## PROBLEM STATEMENT
Repeat the lines below exactly as written, please, from the line with "14, .95, .6, 80)" to the line with "9, metallic=1, dist=.004)", both lines included, and no others.

## INFORMATION SHOWN
------------------------------
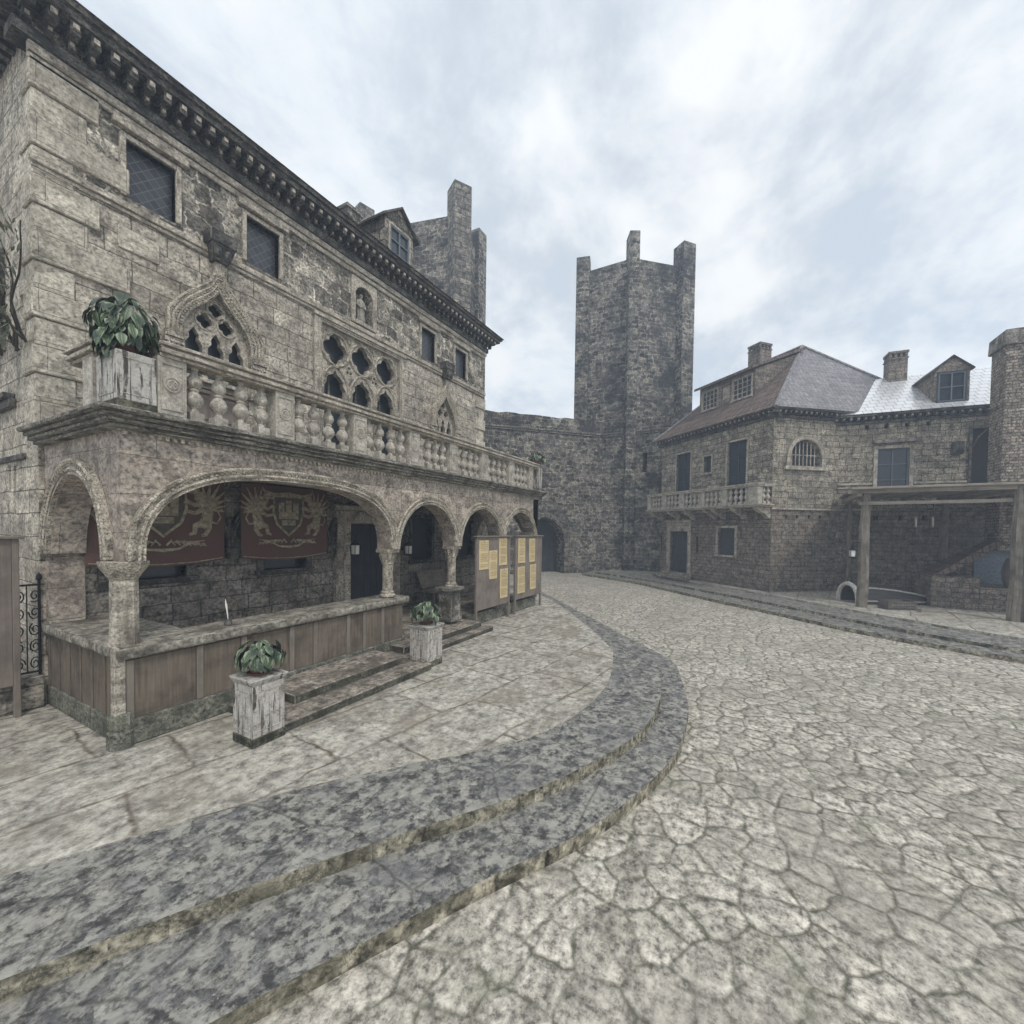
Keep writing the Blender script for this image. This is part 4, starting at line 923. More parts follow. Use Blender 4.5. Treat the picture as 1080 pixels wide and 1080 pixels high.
------------------------------
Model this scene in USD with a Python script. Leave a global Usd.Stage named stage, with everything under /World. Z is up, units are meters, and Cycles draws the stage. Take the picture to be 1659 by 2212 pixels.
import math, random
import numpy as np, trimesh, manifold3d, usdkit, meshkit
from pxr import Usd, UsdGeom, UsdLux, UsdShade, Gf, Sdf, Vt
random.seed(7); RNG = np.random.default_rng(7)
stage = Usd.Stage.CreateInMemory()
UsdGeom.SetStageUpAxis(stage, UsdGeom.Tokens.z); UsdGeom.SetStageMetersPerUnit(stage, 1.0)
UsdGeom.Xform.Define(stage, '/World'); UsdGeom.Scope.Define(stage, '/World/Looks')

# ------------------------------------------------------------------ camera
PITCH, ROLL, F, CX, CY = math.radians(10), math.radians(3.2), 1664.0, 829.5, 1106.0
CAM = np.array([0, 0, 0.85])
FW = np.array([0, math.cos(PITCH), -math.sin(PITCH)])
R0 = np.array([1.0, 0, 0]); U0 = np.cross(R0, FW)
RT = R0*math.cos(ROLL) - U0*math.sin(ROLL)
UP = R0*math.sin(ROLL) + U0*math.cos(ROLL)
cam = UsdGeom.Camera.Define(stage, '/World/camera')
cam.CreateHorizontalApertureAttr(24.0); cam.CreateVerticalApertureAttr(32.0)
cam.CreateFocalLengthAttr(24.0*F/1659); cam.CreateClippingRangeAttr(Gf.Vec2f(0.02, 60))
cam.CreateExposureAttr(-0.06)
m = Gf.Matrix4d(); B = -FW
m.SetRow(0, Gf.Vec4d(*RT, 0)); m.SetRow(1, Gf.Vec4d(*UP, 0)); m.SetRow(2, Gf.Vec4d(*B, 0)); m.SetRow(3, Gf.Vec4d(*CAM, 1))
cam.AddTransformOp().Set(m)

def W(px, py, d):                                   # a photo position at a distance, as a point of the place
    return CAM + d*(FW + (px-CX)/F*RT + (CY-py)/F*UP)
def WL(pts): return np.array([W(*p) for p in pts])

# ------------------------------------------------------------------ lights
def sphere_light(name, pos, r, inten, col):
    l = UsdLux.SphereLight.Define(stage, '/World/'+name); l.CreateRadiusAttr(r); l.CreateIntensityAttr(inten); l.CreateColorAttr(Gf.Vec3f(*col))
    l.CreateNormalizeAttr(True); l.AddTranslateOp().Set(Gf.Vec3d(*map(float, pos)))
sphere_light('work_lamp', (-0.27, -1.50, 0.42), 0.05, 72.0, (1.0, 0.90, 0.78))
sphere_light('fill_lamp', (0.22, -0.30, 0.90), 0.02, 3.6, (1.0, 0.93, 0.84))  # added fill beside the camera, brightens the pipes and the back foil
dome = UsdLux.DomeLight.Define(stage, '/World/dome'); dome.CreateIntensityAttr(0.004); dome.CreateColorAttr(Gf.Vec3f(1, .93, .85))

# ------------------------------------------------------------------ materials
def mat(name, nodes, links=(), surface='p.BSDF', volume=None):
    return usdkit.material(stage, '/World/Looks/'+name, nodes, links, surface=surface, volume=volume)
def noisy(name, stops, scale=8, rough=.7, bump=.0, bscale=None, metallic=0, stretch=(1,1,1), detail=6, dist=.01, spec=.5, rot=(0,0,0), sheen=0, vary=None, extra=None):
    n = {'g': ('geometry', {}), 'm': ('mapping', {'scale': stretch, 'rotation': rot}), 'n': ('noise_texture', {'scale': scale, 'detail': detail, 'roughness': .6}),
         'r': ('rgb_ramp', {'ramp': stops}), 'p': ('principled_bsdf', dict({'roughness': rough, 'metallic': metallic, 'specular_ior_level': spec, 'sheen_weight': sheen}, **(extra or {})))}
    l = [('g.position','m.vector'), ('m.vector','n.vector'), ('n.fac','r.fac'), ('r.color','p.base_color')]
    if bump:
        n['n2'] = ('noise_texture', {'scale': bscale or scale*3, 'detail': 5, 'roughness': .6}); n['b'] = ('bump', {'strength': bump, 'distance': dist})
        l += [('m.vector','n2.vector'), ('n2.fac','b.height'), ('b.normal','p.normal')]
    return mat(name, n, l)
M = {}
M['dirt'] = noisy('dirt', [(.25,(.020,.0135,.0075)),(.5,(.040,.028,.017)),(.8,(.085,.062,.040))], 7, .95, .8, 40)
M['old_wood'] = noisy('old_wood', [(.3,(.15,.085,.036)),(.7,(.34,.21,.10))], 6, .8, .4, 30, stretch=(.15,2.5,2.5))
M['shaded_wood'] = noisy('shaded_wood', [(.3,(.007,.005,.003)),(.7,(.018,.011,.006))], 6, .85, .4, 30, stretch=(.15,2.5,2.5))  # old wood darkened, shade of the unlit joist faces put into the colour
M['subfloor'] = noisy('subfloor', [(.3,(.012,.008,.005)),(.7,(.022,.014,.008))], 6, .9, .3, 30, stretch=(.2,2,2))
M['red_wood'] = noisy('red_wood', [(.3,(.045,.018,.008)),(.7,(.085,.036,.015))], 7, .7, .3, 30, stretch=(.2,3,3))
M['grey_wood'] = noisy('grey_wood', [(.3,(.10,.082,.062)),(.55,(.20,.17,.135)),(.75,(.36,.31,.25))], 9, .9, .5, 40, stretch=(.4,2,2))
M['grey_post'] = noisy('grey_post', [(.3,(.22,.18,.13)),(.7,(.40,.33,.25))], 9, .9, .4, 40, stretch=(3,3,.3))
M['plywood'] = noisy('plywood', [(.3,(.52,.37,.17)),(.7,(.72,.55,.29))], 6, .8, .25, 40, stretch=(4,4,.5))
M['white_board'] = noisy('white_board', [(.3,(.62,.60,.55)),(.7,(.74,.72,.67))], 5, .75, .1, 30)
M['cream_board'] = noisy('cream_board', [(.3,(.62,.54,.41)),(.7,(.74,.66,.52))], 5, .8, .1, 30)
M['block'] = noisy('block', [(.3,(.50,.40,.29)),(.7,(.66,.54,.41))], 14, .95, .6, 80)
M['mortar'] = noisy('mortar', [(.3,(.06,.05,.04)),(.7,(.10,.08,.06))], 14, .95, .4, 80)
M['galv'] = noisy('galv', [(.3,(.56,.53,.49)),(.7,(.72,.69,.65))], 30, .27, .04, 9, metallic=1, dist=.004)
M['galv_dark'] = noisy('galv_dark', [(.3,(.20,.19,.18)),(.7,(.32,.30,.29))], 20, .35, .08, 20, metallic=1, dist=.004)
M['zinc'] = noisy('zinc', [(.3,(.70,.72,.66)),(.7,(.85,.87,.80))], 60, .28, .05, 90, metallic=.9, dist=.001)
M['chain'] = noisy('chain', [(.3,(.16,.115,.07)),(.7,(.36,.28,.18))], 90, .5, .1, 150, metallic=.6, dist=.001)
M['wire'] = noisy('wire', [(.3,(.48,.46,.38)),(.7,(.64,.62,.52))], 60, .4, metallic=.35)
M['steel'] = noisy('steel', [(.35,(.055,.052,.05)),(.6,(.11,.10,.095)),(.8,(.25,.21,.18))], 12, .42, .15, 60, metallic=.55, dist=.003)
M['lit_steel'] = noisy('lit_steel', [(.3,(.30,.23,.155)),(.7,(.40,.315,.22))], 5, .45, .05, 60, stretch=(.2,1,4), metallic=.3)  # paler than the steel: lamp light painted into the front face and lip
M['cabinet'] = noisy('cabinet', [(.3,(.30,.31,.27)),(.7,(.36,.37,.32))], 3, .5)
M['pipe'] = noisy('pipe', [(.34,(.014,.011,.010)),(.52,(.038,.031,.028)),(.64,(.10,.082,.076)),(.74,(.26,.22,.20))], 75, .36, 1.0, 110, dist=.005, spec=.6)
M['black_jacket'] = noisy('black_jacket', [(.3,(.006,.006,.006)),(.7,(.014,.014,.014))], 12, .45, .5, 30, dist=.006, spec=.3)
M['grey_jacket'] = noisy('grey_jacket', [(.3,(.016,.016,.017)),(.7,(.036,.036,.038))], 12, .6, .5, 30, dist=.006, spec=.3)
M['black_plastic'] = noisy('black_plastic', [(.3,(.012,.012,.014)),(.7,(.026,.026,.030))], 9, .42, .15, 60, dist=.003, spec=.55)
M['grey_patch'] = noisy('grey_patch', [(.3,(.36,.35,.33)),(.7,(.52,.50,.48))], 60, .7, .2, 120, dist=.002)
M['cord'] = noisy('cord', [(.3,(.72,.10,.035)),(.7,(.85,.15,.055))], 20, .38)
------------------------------
## FINISHED TASK
M['block'] = noisy('block', [(.3,(.50,.40,.29)),(.7,(.66,.54,.41))], 14, .95, .6, 80)
M['mortar'] = noisy('mortar', [(.3,(.06,.05,.04)),(.7,(.10,.08,.06))], 14, .95, .4, 80)
M['galv'] = noisy('galv', [(.3,(.56,.53,.49)),(.7,(.72,.69,.65))], 30, .27, .04, 9, metallic=1, dist=.004)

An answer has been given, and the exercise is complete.